Szydło: czas na jedność w Europie. Nie ma obecnie ważniejszej sprawy niż kryzys energetyczny, ubóstwo i bezpieczeństwo

2022-01-19 15:15 aktualizacja: 2022-01-19, 18:59
Fot. PAP/EPA/OLIVIER HOSLET
Fot. PAP/EPA/OLIVIER HOSLET
Nie ma dzisiaj ważniejszej sprawy, niż kryzys energetyczny, ubóstwo Europejczyków i bezpieczeństwo Europejczyków - oceniła w środę podczas debaty w Parlamencie Europejskim eurodeputowana PiS Beata Szydło.

Była szefowa polskiego rządu skomentowała zaprezentowane przez prezydenta Emmanuela Macrona priorytety prezydencji Francji w Radzie UE.  

"Nie ma dzisiaj ważniejszej sprawy, niż kryzys energetyczny, ubóstwo Europejczyków i bezpieczeństwo Europejczyków. To są realne zagrożenia. Tym żyją dzisiaj Europejczycy w naszych krajach. I dlatego musimy na tym przede wszystkim się skoncentrować i pomóc rozwiązać te problemy. Wierzę w to, że prezydencja francuska będzie w tym kierunku szła" - powiedziała Szydło.

"Pan prezydent (Macron) przedstawił bardzo ambitny program prezydencji, ale wydaje mi się, że powinniśmy wyznaczyć sobie te najważniejsze punkty, do których będziemy się odnosili w naszej debacie i będziemy poszukiwali jedności. Bo Europa potrzebuje dzisiaj jedności, potrzebuje stabilizacji i potrzebuje dobrych rozwiązań" - dodała.

Była premier RP zaapelowała przy tym o debatę, a "nie wzajemne oskarżanie się", czy próby dyskredytowania jakichś państw lub grup politycznych tylko dlatego, że mają one inne poglądy.

"Czas na jedność w Europie. To jest bardzo trudne - budowanie jedności wśród różnorodności - ale to jest wartość Europy. Na tym Europa się zbudowała" - przekonywała Szydło.
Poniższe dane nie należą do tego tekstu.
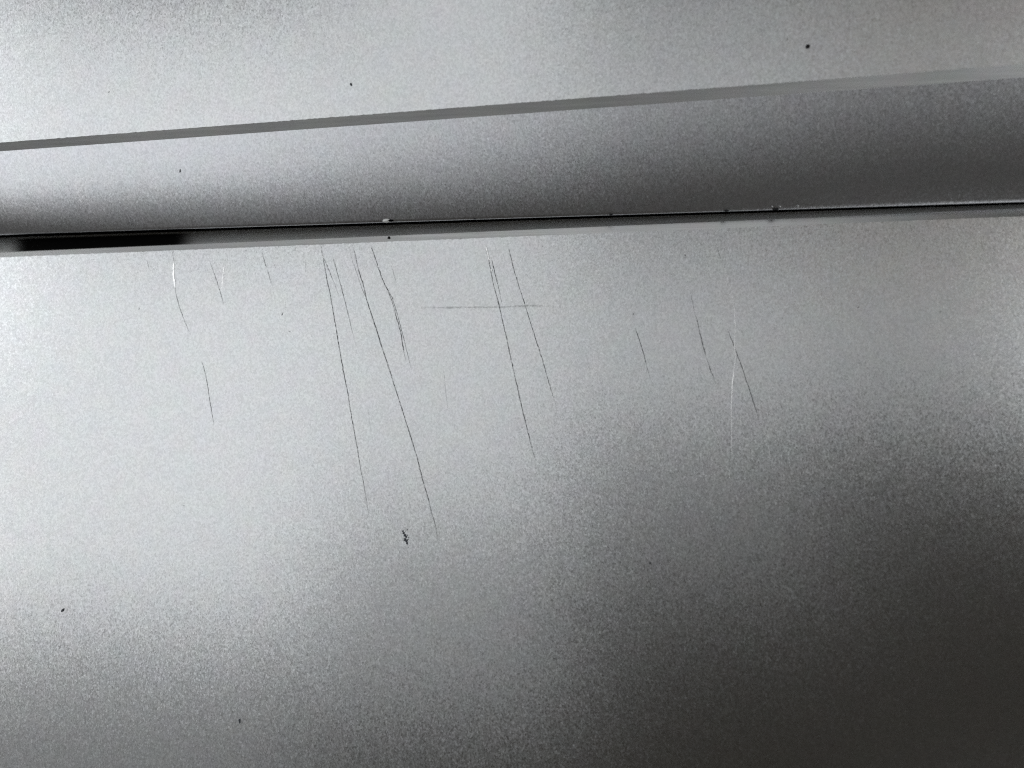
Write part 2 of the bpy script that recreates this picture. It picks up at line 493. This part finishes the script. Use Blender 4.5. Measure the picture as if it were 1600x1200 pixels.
BRIGHT = [
    (2.4, [(271.3, 407, .1), (271.2, 416, .8), (271.2, 428, 1.), (272.2, 438, 1.), (273.4, 450, .3)]),
    (1.7, [(350.4, 415, .3), (349.5, 422, .7), (348, 436, .5), (347.2, 446, .7), (346.8, 455, .05)]),
    (2.6, [(759, 383, .4), (760.3, 389, 1.), (762, 396, .9), (764, 404.5, 1.), (764.8, 408, .1)]),
    (3.0, [(767.2, 419.5, .2), (768, 422, 1.), (768.6, 425, .2)]),
    (2.6, [(504.2, 398, .2), (504.8, 401, .9), (505.4, 404, .1)]),
    (2.2, [(1128, 411, .03), (1133, 423, .25), (1137, 437, .3), (1140.5, 447, .2), (1144, 460, .2), (1147, 478, .2), (1148.6, 503, .5), (1148.4, 526, .4),
           (1147.6, 543, .7), (1149.3, 556, .5), (1147.5, 572, .4), (1145, 593, 1.), (1143.6, 612, .8), (1142.6, 640, .5), (1143, 680, .45), (1142.8, 695, .4),
           (1144, 718, .12), (1140, 738, .2), (1141, 750, .35), (1146, 762, .2), (1154, 788, .12), (1160, 810, .02)]),
    (2.4, [(1109, 653, .02), (1114, 668, .2), (1120, 684, .35), (1126, 699, .25), (1131, 716, .02)]),
    (2.4, [(1188, 660, .02), (1197.5, 685, .16), (1204, 716, .28), (1206, 726, .1), (1212, 750, .02)]),
]
for w, p in BRIGHT:
    scratch([(x, y, k * 0.95) for x, y, k in p], w * 1.3, M_BURR, 0.000016, ridge=0.21 if p[0][0] < 520 else 0.32)
# a dull rub mark running across the scratches
scratch([(650, 480.6, .02), (672, 480.5, .14), (700, 480.6, .25), (735, 480.2, .22), (775, 480, .2), (805, 479, .2), (822, 478, .3), (850, 478.3, .08), (885, 480, .03)],
        6.5, M_SMEAR, 0.000006, 'rub_mark')

# ------------------------------------------------------------------ pits, chips and specks of dirt
def spine_px(x, y):
    t = (y - STEP_BOT(x)) / (ROLL_END(x) - STEP_BOT(x)) / RIM_Q
    a = px(x, STEP_BOT(x), Z_STEP)
    b = px(x, ROLL_END(x), lerp(ROLL_L, ROLL_R, x / 1600))
    t = min(max(t, 0.0), 1.0)
    w = roll(t, x)
    p = lerp(a, b, t * RIM_Q)
    p.z = lerp(a.z, b.z + RIM_Z, w)
    return p

def lump(name, centre, sx, sy, sz, ang, mat, parent=None, rough=0.25, seed=0, sub=2):
    """a small uneven grain lying on the metal, sizes in metres"""
    rnd = random.Random(seed)
    bm = bmesh.new()
    bmesh.ops.create_icosphere(bm, subdivisions=sub, radius=1.0)
    c, s = math.cos(ang), math.sin(ang)
    for vv in bm.verts:
        k = 1.0 + rnd.uniform(-rough, rough)
        x, y, z = vv.co.x * sx * k, vv.co.y * sy * k, vv.co.z * sz * k
        vv.co = (x * c - y * s, x * s + y * c, z)
    me = bpy.data.meshes.new(name)
    bm.to_mesh(me); bm.free()
    for p in me.polygons:
        p.use_smooth = True
    me.materials.append(mat)
    o = bpy.data.objects.new(name, me)
    COL.objects.link(o)
    o.location = centre
    if parent:
        o.parent = parent
    return o

PX = DIST / FPX        # metres on the lid per photograph pixel
def speck(name, centre, w, h, ang, mat, label, seed):
    o = lump(name, centre, w * PX / 2, h * PX / 2, min(w, h) * PX * 0.35, R(ang), mat, None, 0.3, seed)
    o['label'] = label
    o['category'] = 'dirt speck'
    o['group'] = 'specks of dirt on the laptop'
    return o
speck('dirt_speck', px(1262, 72, Z_BASE + 0.0001), 5.5, 6.0, -20, M_DIRT, 'round black dirt speck on the upper plate, above its right end', 1)
speck('dirt_speck', px(548.3, 131.5, Z_BASE + 0.00005), 3.2, 4.4, 20, M_DIRT2, 'small dark dirt speck on the upper plate, just above the middle of its step', 2)
speck('dirt_speck', lid_px(97.5, 954, 0.00006), 3.0, 6.4, -32, M_DIRT2, 'slanting black dirt sliver on the lid, lower left, far from the scratches', 3)
speck('dirt_speck', lid_px(374, 1126.5, 0.00006), 2.6, 7.0, 10, M_DIRT2, 'small upright black dirt speck on the lid at the bottom left', 4)
speck('dirt_speck', spine_px(284, 267) + Vector((0, 0, 0.00004)), 2.0, 5.0, -15, M_DUST, 'thin grey dirt sliver on the bright left part of the rounded spine', 5)
speck('dirt_speck', px(607.8, 371.5, -0.00035), 5.0, 4.6, 0, M_DIRT, 'dark dirt grain on the lid chamfer under the bright chip in the spine rim', 6)

# ragged flake of grey-blue dirt: several fused grains in one mesh
bm = bmesh.new()
rnd = random.Random(11)
for x, y, r in ((629.5, 830, 1.5), (630.5, 833, 1.9), (632.5, 836.5, 2.2), (634.5, 839, 1.9), (636, 836.5, 0.9), (633.2, 842.5, 2.2), (631.5, 844.5, 1.2), (635, 845.5, 2.4),
                (636, 849, 1.9), (636.2, 828, 1.0), (638.5, 839.5, 0.8), (638, 855, 0.7), (637.5, 842.8, 1.1), (633.8, 830, 0.7)):
    c = lid_px(x, y, 0.00004)
    ret = bmesh.ops.create_icosphere(bm, subdivisions=1, radius=1.0)
    for vv in ret['verts']:
        k = r * PX * (1 + rnd.uniform(-0.3, 0.3))
        vv.co = Vector((vv.co.x * k, vv.co.y * k, vv.co.z * k * 0.4)) + c
me = bpy.data.meshes.new('dirt_flake'); bm.to_mesh(me); bm.free()
me.materials.append(M_DIRT2)
o = bpy.data.objects.new('dirt_flake', me); COL.objects.link(o)
o['label'] = 'ragged grey-blue dirt flake on the lid just below the ends of the two longest scratches'
o['category'] = 'dirt flake'

def pit(x, y, w, h, ang, d, pt=lid_px, parent=None, z=0.00001):
    a = R(ang)
    rows, den = [], []
    for i in range(5):
        t = i / 4 * 2 - 1
        r = []
        for k, q in ((-1, 0), (-.4, 1), (.4, 1), (1, 0)):
            ww = w / 2 * k * math.sqrt(max(0.1, 1 - t * t)) ; hh = h / 2 * t
            r.append(pt(x + ww * math.cos(a) - hh * math.sin(a), y + ww * math.sin(a) + hh * math.cos(a), z))
            den.append(q * d * (1 - 0.7 * abs(t)))
        rows.append(r)
    v, f = loft(rows)
    link('pit', v, f, M_SCRATCH, parent or lid, smooth=False, dens=den)
for a in ((441, 491, 2.4, 5.5, 20, .9), (452.7, 518, 4.5, 2.2, -20, .6), (217.2, 482.5, 1.8, 4.5, 15, .8), (1341, 480.3, 5, 2.6, -35, .8), (1469.4, 487, 3.5, 2, -20, .8),
          (1472.4, 406, 2, 2, 0, .8), (989.8, 490.6, 3, 2.5, 0, .9), (1070.5, 398.6, 2.6, 4, -30, .7), (287, 790, 5, 2.5, 15, .35), (1016, 880, 5, 4, -10, .8),
          (1222, 497, 2.5, 2.5, 0, .5), (1092, 730, 3, 2, 0, .3), (596, 900, 2, 3, 0, .3), (820, 930, 3, 2, 0, .35), (455, 655, 2, 3, 0, .25)):
    pit(*a)
for a in ((170.2, 144, 2.4, 3.5, 35, .8), (1230.5, 61.5, 2.5, 3.5, 20, .7), (275, 172, 2, 3.5, 10, .35), (700, 66, 2.5, 3, 0, .3)):
    pit(*a, pt=px, parent=base, z=Z_BASE + 0.00001)

def rim_px(x):
    return px(x, ROLL_END(x), lerp(ROLL_L, ROLL_R, x / 1600))
# bright burr and dark nicks along the spine's rim, a bare glint on the lid's edge
lump('edge_burr', rim_px(604.5) + Vector((0, 0.00028, 0.0001)), 7.0 * PX, 3.6 * PX, 2.5 * PX, R(4), M_BEAD, spine, 0.08, 21)
lump('edge_nick', rim_px(611.5) + Vector((0, 0.00022, 0.00026)), 4.0 * PX, 1.7 * PX, 1.6 * PX, R(0), M_BLACK, spine, 0.2, 22)
for i, (x, w, h) in enumerate(((955, 5.0, 1.6), (1135, 6.0, 1.6), (1212, 9.0, 2.2), (742, 3.0, 1.0))):
    w, h = w * 0.55, h * 0.6
    lump('edge_nick', rim_px(x) + Vector((0, 0.00006, 0.00022)), w * PX, h * PX, 1.6 * PX, R(2), M_DIRT, spine, 0.25, 30 + i)
for i, x in enumerate((1206, 1246, 1218)):
    lump('edge_burr', rim_px(x) + Vector((0, 0.0004, 0.00045)), 1.2 * PX, 1.0 * PX, 1.0 * PX, 0, M_BEAD, spine, 0.2, 40 + i, 1)
lump('edge_burr', lid_px(719, CHAM_BOT(719) - 0.5, 0.0), 1.7 * PX, 1.3 * PX, 1.0 * PX, 0, M_BEAD, lid, 0.2, 50)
Odnosząc się do wystąpień innych europosłów polska polityk stwierdziła: "Muszę jeszcze na koniec powiedzieć jedno zdanie dotyczące praworządności. Ilekroć państwo podważacie praworządność w Polsce, muszę się odezwać jako była premier, która miała okazje rozmawiać na ten temat również z panem prezydentem Macronem. Polska jest krajem praworządnym i głos płynący z Warszawy, Budapesztu ma taką samą wartość i takie samo znaczenie, jak głos płynący z Paryża, czy Berlina".